Neste ano, Chico Buarque revelou na série “O canto livre de Nara Leão” que deixará de cantar a música “Com açúcar, com afeto”, gravada por Nara Leão em 1967. A letra fala de uma mulher submissa ao marido e por esse motivo, recebeu críticas. “Naquela época não passava pela cabeça da gente que isso era uma opressão, que a mulher não precisa ser tratada assim”, explicou o músico.
Canções como essa recebem análises minuciosas do projeto “Música Machista Popular Brasileira”. Criado em 2017 por Lilian Oliveira, Rossiane Antúnez, Carolina Tod e Nathália Ehl, o perfil lista faixas com temas problemáticos, muitas vezes não percebidos ou ignorados.
“Queríamos criar um projeto que nos satisfizesse criativamente e que tivesse alguma entrega para a sociedade. O maior intuito é provocar reflexão. Só mostrar a música não seria uma opção, a gente tem que pegar pela mão mesmo, explicar o porquê é machista e dar um contexto, trazer notícias, bibliografia.
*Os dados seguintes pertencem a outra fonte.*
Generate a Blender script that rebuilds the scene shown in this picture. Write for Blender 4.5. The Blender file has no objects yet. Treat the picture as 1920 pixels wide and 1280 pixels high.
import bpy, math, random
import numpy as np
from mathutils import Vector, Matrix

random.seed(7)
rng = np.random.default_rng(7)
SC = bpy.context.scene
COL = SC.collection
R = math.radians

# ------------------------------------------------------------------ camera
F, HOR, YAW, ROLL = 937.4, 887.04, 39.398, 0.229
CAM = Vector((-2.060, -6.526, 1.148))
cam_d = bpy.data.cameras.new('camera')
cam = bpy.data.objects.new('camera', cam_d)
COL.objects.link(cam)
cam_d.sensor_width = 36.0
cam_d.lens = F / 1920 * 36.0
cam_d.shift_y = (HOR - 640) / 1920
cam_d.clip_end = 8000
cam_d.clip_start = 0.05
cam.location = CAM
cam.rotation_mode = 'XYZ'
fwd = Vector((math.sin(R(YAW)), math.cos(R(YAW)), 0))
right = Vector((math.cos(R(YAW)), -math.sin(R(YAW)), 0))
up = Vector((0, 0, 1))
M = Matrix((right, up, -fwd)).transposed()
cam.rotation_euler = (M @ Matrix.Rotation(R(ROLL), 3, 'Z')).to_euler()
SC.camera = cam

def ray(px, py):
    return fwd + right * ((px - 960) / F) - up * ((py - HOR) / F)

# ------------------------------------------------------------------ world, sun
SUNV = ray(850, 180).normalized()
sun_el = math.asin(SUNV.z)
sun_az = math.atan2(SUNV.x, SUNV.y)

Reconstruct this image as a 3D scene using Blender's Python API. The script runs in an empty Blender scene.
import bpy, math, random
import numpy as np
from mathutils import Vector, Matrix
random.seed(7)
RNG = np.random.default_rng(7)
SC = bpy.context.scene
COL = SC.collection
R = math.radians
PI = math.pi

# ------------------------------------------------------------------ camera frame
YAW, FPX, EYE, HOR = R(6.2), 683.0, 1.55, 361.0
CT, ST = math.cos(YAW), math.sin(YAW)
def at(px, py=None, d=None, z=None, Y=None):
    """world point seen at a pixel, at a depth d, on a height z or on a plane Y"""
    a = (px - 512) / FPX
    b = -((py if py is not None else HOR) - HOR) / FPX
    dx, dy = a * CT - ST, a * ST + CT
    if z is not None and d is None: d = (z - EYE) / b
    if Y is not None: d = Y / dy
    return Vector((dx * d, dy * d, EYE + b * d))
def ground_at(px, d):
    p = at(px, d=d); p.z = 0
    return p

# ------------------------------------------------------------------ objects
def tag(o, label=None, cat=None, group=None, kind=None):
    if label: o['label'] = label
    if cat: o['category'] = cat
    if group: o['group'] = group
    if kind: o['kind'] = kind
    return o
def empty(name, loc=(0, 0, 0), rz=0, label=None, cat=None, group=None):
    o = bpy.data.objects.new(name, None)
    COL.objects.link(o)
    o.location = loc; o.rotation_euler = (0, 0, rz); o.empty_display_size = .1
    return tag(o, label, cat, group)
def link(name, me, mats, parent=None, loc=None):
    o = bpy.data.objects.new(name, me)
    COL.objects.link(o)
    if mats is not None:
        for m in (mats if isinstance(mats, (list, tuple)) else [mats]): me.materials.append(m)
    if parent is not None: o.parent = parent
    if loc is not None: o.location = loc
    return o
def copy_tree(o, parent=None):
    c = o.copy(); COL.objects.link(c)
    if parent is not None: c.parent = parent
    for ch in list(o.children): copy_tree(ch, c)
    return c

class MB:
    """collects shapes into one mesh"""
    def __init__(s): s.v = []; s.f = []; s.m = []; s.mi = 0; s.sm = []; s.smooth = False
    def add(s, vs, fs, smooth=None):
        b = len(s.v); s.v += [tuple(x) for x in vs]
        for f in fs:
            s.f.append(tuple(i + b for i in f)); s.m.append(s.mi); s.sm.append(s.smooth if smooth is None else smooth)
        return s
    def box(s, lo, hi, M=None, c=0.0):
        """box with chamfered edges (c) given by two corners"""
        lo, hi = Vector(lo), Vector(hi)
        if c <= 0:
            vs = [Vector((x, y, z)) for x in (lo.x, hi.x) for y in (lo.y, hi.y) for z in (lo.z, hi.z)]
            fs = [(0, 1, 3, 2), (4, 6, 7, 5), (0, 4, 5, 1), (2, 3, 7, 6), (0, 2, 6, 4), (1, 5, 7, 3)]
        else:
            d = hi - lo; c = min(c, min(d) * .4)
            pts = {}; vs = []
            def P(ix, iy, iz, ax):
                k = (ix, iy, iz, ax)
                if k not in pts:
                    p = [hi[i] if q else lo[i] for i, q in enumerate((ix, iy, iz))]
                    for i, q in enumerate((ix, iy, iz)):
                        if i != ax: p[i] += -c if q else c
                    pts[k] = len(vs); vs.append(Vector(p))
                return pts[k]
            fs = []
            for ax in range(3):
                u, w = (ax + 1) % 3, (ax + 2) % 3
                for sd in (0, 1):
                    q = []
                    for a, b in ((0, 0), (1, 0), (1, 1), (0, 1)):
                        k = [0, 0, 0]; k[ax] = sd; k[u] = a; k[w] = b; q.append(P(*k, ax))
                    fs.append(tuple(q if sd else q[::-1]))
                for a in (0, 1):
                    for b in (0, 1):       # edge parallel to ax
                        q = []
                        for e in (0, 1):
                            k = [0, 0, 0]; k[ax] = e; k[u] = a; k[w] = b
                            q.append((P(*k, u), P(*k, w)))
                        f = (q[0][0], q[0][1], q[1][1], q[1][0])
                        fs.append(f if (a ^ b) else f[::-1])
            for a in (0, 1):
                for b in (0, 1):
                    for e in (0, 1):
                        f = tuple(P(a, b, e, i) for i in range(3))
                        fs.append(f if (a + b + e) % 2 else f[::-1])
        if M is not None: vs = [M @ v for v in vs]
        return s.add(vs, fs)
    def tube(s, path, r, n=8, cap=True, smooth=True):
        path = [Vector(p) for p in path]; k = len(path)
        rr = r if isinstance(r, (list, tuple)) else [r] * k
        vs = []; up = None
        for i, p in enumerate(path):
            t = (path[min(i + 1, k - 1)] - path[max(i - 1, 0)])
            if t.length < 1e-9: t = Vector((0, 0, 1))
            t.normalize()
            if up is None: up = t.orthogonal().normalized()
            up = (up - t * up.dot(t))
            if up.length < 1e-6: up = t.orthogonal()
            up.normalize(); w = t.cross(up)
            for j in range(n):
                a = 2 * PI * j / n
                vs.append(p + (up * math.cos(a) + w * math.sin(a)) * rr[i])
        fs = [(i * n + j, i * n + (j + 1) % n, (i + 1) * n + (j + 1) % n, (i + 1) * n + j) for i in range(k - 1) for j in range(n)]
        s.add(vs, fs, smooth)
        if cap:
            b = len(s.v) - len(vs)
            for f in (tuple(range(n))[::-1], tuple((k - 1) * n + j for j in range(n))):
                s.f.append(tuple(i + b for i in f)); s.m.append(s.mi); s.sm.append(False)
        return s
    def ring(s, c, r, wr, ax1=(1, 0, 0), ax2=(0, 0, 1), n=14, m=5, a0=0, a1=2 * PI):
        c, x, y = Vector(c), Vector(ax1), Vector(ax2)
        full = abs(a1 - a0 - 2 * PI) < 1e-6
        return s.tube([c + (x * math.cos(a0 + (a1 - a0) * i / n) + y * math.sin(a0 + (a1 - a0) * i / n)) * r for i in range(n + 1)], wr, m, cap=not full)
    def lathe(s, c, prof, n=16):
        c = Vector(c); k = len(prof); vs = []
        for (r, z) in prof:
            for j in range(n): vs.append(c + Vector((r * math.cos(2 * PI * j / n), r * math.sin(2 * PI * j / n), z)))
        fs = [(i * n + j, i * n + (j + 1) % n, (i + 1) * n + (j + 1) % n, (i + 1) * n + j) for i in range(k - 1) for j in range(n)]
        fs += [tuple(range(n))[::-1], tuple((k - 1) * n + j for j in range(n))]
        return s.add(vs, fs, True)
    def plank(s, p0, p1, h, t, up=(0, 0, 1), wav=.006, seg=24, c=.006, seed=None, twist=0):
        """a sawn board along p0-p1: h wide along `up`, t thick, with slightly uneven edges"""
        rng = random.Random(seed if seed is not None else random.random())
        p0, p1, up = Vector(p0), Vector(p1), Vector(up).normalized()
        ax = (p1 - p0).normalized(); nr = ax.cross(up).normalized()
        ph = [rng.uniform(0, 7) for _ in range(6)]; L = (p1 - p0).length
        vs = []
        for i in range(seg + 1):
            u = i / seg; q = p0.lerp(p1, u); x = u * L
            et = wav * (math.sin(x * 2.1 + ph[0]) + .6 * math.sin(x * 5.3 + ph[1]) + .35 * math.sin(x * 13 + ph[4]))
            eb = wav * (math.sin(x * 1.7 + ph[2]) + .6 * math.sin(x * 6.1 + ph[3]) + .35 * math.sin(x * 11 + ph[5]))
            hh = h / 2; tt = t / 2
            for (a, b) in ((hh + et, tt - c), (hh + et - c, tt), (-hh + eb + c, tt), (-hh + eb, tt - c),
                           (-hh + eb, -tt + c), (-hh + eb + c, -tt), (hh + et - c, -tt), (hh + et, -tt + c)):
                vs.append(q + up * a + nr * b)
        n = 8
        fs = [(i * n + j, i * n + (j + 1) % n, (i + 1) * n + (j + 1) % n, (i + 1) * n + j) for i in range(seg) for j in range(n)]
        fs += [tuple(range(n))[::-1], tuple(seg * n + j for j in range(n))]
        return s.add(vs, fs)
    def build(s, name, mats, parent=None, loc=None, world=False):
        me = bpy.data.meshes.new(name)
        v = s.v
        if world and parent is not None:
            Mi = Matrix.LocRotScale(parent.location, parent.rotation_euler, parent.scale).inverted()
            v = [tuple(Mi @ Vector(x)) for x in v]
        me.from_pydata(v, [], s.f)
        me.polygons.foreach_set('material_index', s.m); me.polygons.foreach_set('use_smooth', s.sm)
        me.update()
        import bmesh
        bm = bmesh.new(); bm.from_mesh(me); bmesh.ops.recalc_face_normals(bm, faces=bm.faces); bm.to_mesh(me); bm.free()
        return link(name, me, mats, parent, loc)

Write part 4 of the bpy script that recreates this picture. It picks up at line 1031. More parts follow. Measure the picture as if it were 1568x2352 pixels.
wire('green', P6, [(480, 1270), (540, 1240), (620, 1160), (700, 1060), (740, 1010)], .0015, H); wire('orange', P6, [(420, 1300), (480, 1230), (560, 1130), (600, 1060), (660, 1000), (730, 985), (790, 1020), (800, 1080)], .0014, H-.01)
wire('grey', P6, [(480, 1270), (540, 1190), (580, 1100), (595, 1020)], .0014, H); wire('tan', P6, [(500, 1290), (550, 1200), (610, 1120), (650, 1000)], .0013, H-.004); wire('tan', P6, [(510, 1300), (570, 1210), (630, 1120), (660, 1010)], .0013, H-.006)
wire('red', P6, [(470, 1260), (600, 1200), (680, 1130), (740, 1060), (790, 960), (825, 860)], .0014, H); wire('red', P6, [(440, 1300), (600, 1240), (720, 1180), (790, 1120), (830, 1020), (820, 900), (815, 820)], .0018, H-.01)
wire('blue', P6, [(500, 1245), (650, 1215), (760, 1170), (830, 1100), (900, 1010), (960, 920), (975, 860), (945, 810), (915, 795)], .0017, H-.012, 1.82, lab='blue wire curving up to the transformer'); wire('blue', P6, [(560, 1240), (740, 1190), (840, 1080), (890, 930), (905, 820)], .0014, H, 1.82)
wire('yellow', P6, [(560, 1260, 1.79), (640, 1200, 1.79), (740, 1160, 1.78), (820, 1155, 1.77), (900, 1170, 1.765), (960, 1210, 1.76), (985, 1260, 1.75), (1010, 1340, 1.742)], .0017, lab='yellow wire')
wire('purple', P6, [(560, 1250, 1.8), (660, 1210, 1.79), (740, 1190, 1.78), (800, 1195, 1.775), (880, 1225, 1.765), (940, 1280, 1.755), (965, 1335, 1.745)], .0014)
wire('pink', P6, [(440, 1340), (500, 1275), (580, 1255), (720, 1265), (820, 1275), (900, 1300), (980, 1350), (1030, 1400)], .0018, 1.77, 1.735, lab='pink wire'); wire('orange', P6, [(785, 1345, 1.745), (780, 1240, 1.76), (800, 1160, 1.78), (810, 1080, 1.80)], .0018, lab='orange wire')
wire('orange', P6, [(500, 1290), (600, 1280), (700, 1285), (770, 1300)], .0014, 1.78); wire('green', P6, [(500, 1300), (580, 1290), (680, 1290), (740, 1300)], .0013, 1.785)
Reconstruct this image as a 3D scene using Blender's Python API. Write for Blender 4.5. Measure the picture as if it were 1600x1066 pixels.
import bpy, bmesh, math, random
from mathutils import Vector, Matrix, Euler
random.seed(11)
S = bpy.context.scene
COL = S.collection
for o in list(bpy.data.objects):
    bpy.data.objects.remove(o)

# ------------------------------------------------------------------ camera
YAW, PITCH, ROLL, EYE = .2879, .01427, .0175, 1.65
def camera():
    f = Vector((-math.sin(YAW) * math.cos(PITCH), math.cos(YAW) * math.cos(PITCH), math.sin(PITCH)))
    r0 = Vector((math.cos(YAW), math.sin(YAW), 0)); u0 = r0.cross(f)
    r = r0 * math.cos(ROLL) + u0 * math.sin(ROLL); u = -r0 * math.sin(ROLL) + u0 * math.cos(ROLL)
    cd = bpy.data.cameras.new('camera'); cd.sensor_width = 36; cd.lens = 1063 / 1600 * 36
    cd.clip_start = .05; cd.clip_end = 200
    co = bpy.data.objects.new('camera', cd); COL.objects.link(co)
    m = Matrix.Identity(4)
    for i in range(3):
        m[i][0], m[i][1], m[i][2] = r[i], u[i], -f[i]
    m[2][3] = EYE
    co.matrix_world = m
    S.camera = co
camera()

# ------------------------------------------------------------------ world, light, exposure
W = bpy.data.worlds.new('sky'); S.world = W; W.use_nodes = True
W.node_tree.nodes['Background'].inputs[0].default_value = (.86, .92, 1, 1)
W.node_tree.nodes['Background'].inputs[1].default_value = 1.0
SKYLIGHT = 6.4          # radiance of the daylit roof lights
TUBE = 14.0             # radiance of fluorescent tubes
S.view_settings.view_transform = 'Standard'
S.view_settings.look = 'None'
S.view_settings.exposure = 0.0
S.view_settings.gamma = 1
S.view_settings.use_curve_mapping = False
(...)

Temos o trabalho de dar argumentos que façam sentido e embasamos o máximo possível, para não ficar uma discussão vazia de achismos”, conta a redatora publicitária Lilian, de 32 anos.
Inicialmente, o próprio time do MMPB realizava a seleção de músicas, pedindo a opinião de amigos e da família. Porém, quando a iniciativa cresceu, as meninas começaram a receber diversas sugestões do público. Atualmente, há um espaço no site específico para os leitores deixarem suas contribuições.
“Teve gente que entendeu, aplaudiu e gostou, mas também recebemos um email de ameaça para tirar o site do ar”, relembra. O sucesso do MMPB, segundo a publicitária, está na forma acessível de abordar assuntos complexos. “Uma linguagem mais fácil aproxima as pessoas da discussão. A música é um meio de estudo mais gostoso de se aprender esse assunto amargo”.
O estudo executado reflete a situação da indústria fonográfica, predominantemente composta por homens. Como mostra a pesquisa de 2019 “Mulheres na Indústria da Música no Brasil: Oportunidades, Obstáculos e Perspectivas”, realizada pela Data SIM, 84% das mulheres do setor musical sofreram discriminações devido ao seu gênero. “Acho que a gente já vem conquistando mais espaço no quesito intérpretes, mas o cenário musical não é só feito disso e é aí que mora o problema. Precisamos de mais mulheres produtoras, mais mulheres instrumentistas e em todas as camadas do processo”, finaliza Lilian.